MILTON - How does your garden grow?

Milton is known for its rural nature, and there are plenty of people out there who take advantage of this very fact to take the agrarian route on their properties – they grow crops. And with the Milton Farmer's Market coming up in July, it only makes sense to take a look at what might be for sale from local growers.

Tim Enloe, a 30-plus year Milton resident, sits on about three acres of land. A large portion of the back yard has been tilled and sports little – and sometimes large – shoots of green, which will eventually yield everything from tomatoes to watermelons.

"There's Crooked Neck squash, that's used for shish kabobs, here's some zucchini. These are peppers," said a proud Enloe as he pointed out each row of plants.

"These will be Parks tomatoes," he said, pointing to a nondescript row of mostly earth. "Anytime you see a picture of a tomato in a fast food joint on the wall? It's a Parks. Big and juicy and meaty. Great for hamburgers."

Cucumbers, okra, bush beans, Super Fantastic Tomatoes as well as cherry tomatoes also will be grown.
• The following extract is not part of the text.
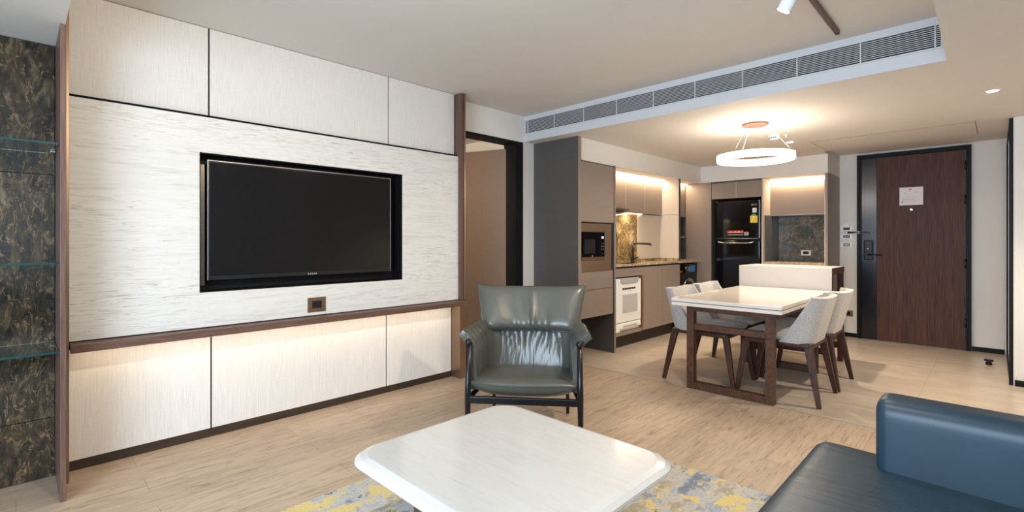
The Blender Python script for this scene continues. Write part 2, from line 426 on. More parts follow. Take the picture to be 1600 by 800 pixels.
# access hatch in the lowered ceiling (hairline gaps)
struct('trim_3', [(2.060, 2.066, 5.78, 6.49, HL-.002, HL+.002), (3.296, 3.302, 5.72, 6.47, HL-.002, HL+.002), (2.066, 3.296, 5.775, 5.779, HL-.0015, HL+.002)], 'bronze')
# bulkhead over the kitchen units
struct('trim_4', [(-.05, .505, 3.89, 7.32, 2.0, HL), (.505, 2.02, 6.70, 7.32, 2.0, HL)], 'paint')

# ------------------------------------------------------------------ doorway to the bedroom
struct('door_2', [(-.21, -.040, 2.80, 3.668, 2.188, 2.21), (-.21, -.040, 3.56, 3.668, 0, 2.188), (-.21, -.040, 2.79, 2.82, 0, 2.21)], 'black_paint', .002)
hinge = Vector((-.17, 3.585, 0)); dv = Vector((-math.cos(R(18.8)), -math.sin(R(18.8)), 0)); nv = Vector((dv.y, -dv.x, 0))
t = thing('bedroom_door', 'open taupe bedroom door swung inward behind the armchair', 'door', (hinge.x, hinge.y, 0))
def leaf(bm, a, b, z0, z1, t0, t1):
    vs = []
    for s in (a, b):
        for k in (t0, t1):
            for z in (z0, z1):
                p = hinge+dv*s+nv*k; vs.append(bm.verts.new((p.x, p.y, z)))
    for f in ((0, 1, 3, 2), (4, 6, 7, 5), (0, 4, 5, 1), (2, 3, 7, 6), (0, 2, 6, 4), (1, 5, 7, 3)): bm.faces.new([vs[i] for i in f])
bm = bmesh.new(); leaf(bm, .01, .78, .01, .685, -.02, .02); leaf(bm, .01, .78, .693, 2.15, -.02, .02); leaf(bm, .01, .78, .68, .70, -.016, .016)
obj('door_leaf', bm, 'leaf', t, .002)
for z in (.3, 1.1, 1.9):
    tubeo('hinge', [(hinge.x+.008, hinge.y+.004, z-.05), (hinge.x+.008, hinge.y+.004, z+.05)], .008, 'black_metal', t)
struct('wall_bedroom', [(-2.4, -.2, 3.75, 3.84, 0, 2.4), (-2.5, -2.4, 1.6, 3.84, 0, 2.4), (-2.4, -.2, 1.6, 1.7, 0, 2.4)], 'paint')
struct('floor', (-2.5, -.2, 1.6, 3.84, -.1, 0), 'floorwood')
struct('ceiling', (-2.5, -.2, 1.6, 3.84, 2.34, 2.44), 'ceil')
t = thing('ceiling_grille', 'slatted grille in the bedroom ceiling seen over the open door', 'vent', (-.7, 2.8, 2.30))
box('frame', [(-.76, -.205, 2.66, 2.70, 2.31, 2.34), (-.76, -.205, 3.26, 3.30, 2.31, 2.34), (-.76, -.72, 2.70, 3.26, 2.31, 2.34), (-.245, -.205, 2.70, 3.26, 2.31, 2.34)], 'walnut_h', t)
box('slats', [(-.72+.028*i, -.705+.028*i, 2.70, 3.26, 2.305, 2.335) for i in range(17)], 'walnut_h', t, bev=0)
l = bpy.data.lights.new('bedroom_lamp', 'POINT'); l.energy = 17; l.color = SOFTWARM; l.shadow_soft_size = .08
o = bpy.data.objects.new('bedroom_lamp', l); C.objects.link(o); o.location = (-.32, 1.85, 1.9)

# ------------------------------------------------------------------ television wall
struct('trim_5', [(-.05, .030, .186, 2.70, 1.93, H), (-.05, -.016, .186, 2.70, .05, .66)], 'dark_gap')
gl = 'linen covered wall panels'
for a, b, lb in ((.19, .812, 'pale linen panel above the television, leftmost of the upper row'),
                 (.822, 2.037, 'wide pale linen panel of the upper row, above the television'),
                 (2.047, 2.693, 'pale linen panel of the upper row, right end beside the brown upright')):
    tag(box('wall_panel', (.030, .05, a, b, 1.945, H-.003), 'linen'), lb, 'panel', gl)
for a, b, lb in ((.19, .837, 'pale linen panel below the lit ledge, leftmost of the lower row'),
                 (.846, 2.050, 'widest pale linen panel below the lit ledge, under the television'),
                 (2.060, 2.699, 'pale linen panel below the lit ledge, right end behind the armchair')):
    tag(box('wall_panel', (-.0155, 0, a, b, .052, .66), 'linen'), lb, 'panel', gl)
t = thing('oak_wall_panel', 'large white-washed oak panel with a recess holding the television', 'panel', (.1, 1.44, .69))
box('oak_board', [(-.05, .10, .186, .756, .69, 1.93), (-.05, .10, 2.137, 2.699, .69, 1.93), (-.05, .10, .756, 2.137, 1.72, 1.93), (-.05, .10, .756, 2.137, .69, .894)], 'tvwood', t, bev=0)
box('recess_lining', [(-.049, -.030, .756, 2.137, .894, 1.72), (-.03, .096, .756, .762, .894, 1.72), (-.03, .096, 2.131, 2.137, .894, 1.72), (-.03, .096, .762, 2.131, .894, .90), (-.03, .096, .762, 2.131, 1.714, 1.72)], 'black_paint', t, bev=0, label='black recess lining')
box('shadow_gap', (-.05, .088, .186, 2.699, 1.93, 1.945), 'dark_gap', t, bev=0)
t = thing('television', 'large flat black television, screen off, set in the wall recess', 'television', (.05, 1.43, .96))
box('screen_body', (.02, .052, .812, 2.056, .962, 1.682), 'black_plastic', t, .003)
box('screen', (.052, .0535, .820, 2.048, .985, 1.674), 'black_glass', t, 0)
box('bezel', [(.050, .0545, .808, .812, .962, 1.686), (.050, .0545, 2.056, 2.060, .962, 1.686), (.050, .0545, .812, 2.056, 1.682, 1.686)], 'steel', t, .0005, label='thin silver bezel edge')
box('lower_bezel', (.052, .056, .812, 2.056, .962, .985), 'black_plastic', t, .001)
box('badge', [(.057, .0578, 1.410+.013*i, 1.410+.013*i+.009, .967, .9765) for i in range(5)], 'chrome', t, 0)
box('wall_bracket', (-.03, .02, 1.15, 1.72, 1.1, 1.5), 'black_metal', t)
box('soundbar', (-.03, .03, .775, .80, .93, 1.66), 'gunmetal', t, label='grey metal side rail')
t = thing('wall_socket', 'bronze wall socket plate on the oak panel under the television', 'socket', (.1, 1.45, .76))
box('plate', (.10, .108, 1.389, 1.513, .712, .812), 'bronze', t, .002)
box('insert', (.106, .110, 1.418, 1.484, .738, .787), 'black_plastic', t, .001)
t = thing('wall_ledge', 'long walnut ledge below the television with hidden warm light', 'shelf', (.1, 1.46, .64))
box('board', [(.0, .19, .188, 2.735, .652, .684), (.155, .19, .188, 2.735, .643, .652)], 'walnut_h', t, .002)
box('led_strip', (.125, .14, .20, 2.69, .645, .651), 'led_on', t, 0)
area('ledge_led', (.115, 1.45, .640), (-.35, 0, -1), 2.45, .02, .95, WARM).rotation_euler = (0, R(18), R(0))
bpy.data.objects['ledge_led'].data.size = .02; bpy.data.objects['ledge_led'].data.size_y = 2.45
# uprights at both ends of the television wall
t = thing('upright_board', 'brown end panel right of the television wall beside the bedroom doorway', 'panel', (.05, 2.73, 0))
box('upper_board', (-.05, .128, 2.702, 2.735, .69, H-.003), 'walnut', t)
box('bronze_cheek', (-.05, .120, 2.702, 2.770, .06, .650), 'bronze', t, label='bronze lower cheek')
box('bronze_foot', (-.05, .112, 2.704, 2.768, 0, .058), 'bronze', t)
box('bronze_edge', (.06, .138, 2.736, 2.752, .69, H-.003), 'bronze', t)
t = thing('divider_board', 'dark walnut upright board dividing the marble niche from the television wall', 'panel', (.18, .15, 0))
box('board', (.002, .375, .142, .163, 0, 2.194), 'walnut', t)
box('metal_strip', (.0, .157, .164, .1855, .0, H-.003), 'bronze', t, label='bronze metal strip')
# marble niche
gj = 'dark marble slabs in the niche'
zs = [0, .30, .905, 1.535, 2.195]
lbn = ['dark marble slab at the floor of the left niche', 'dark marble slab in the left niche behind the lowest glass shelf',
       'dark marble slab in the left niche between the upper glass shelves', 'topmost dark marble slab of the left niche under the soffit']
for i in range(4):
    tag(box('marble_slab', (-.05, 0, -1.0, .140, zs[i]+.0015, zs[i+1]-.0015), 'marble_dark', origin=False), lbn[i], 'slab', gj)
for z, lb in ((1.652, 'topmost of three glass shelves in the dark marble niche'), (1.100, 'middle of three glass shelves in the dark marble niche'), (.690, 'lowest of three glass shelves in the dark marble niche')):
    t = thing('glass_shelf', lb, 'shelf', (.18, -.4, z-.01), 'glass shelves in the niche')
    box('pane', (.003, .345, -.95, .138, z-.010, z-.001), 'glass', t, .0005)
    box('polished_edge', [(.345, .348, -.95, .138, z-.010, z-.001)], 'glass_edge', t, 0)
    for y in (.12, -.9):
        box('bracket', (.06, .12, y, y+.018, z-.018, z-.0105), 'steel', t)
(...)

Enloe has been growing vegetables in his yard for as long as he can remember. His mother used to grow as well and, while much of the crop would be eaten by family and friends, some would go to the local market for sale. Enloe still does this, giving a lot of his veggies away while selling some in the Farmer's Market.

But the veggies are secondary to what he's looking forward to most – the sunflowers. Easily half the garden is dedicated to sunflowers. While most have yet to come up, some of the plants are already a few feet tall. When fully grown, the sunflowers will vary in size from 2 feet tall to a whopping 15 feet, organized in a stair fashion, with smallest variety in front, getting progressively larger as one looks to the rear.

There's even a variety called the "skyscraper" sunflower. "It's almost like a Christmas Tree version of a sunflower," said Enloe. "The branches all go out and it'll probably have 20 sunflowers on it."

Before too long, the plants will be ripe and ready to pick and sell on the market. The Milton Farmer's Market begins July 10 and will run every Saturday from 9 a.m. Till 1 p.m. until the end of August. It will take place in downtown Crabapple, near the Olde Blind Dog pub.


Anonymous said...

Nice story. Tim, last year you gave my girls a sunflower head and made them promise to pick out all the seeds when it dried and plant them this year. Well, they didn't but I did. They are just coming up and I planted every last one. Must have been 200 seeds! Now all along my fence line. Todd Nadler has a thing for sunflowers too. Let's see how many folks grow them in fields around here. Make it "The City Flower". Lol.
-Patti S.

Anonymous said...

Tim, Seeing this video brings back memories of "Dude" and his pony tending the garden.

Tim Enloe said...

Yes. Mr. Bennett was the salt of the earth as well as his wife.

That is what made the area special.

By the way, Dan was the name of the pony.

Tim Enloe
770 653 0552

Wantin sewer in Milton said...

Too bad the story didnt say that this would be your last garden forever?

Tim Enloe said...

This video was shot before we made the decision.